La teología reformada enseña, en
contraste con esto, que el Dios que es soberano ha elegido “amarnos [a
nosotros] en libertad” (según Barth), incluyéndonos como participantes
esenciales en la propia vida y obra de Dios. Esto sucede por medio de nuestro
Salvador Jesucristo, por el poder del Espíritu Santo. A través de Cristo, Dios
en la libertad divina ha entrado plenamente en la condición humana (incluso
hasta la muerte en la cruz) y nos ha elevado (en la resurrección y la
ascensión). La libertad de Dios, entonces, no implica la disminución de la
libertad o la actuación humana. Más bien, Dios nos ha exaltado libremente de
maneras que nunca hubiéramos imaginado, reclamándonos en Jesucristo como amigos
y socios en el ministerio de reconciliación (Juan 15:15; 2 Corintios 5).
Una de las implicaciones de
entender nuestra libertad en relación con la soberanía de Dios es, según Barth,
que no tenemos que vivir estresados todo el tiempo. La vida ansiosa es un lugar
común en un mundo convencido de que debemos trabajar duro y continuamente para
ser “ganadores”, creando espacios para nosotros en relación con nuestras
carreras, nuestra dinámica familiar y en las redes sociales, por ejemplo.

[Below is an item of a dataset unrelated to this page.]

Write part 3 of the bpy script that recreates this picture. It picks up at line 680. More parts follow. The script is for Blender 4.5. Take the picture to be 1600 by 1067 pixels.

Recordar que Dios es soberano y
que, en su soberanía nos ha incluido plenamente, es darnos cuenta de que no
tenemos que competir por un espacio para crear y servir más de lo que
necesitamos para demostrar nuestra valía, pues ya ha sido preparado un lugar
para nosotros. Las congregaciones que estudian y creen esto podrían convertirse
en comunidades en las que los miembros no sólo tengan la seguridad de ser
aceptados y amados, sino que también son alentados a usar sus dones de forma
libre e innovadora para servir a los demás.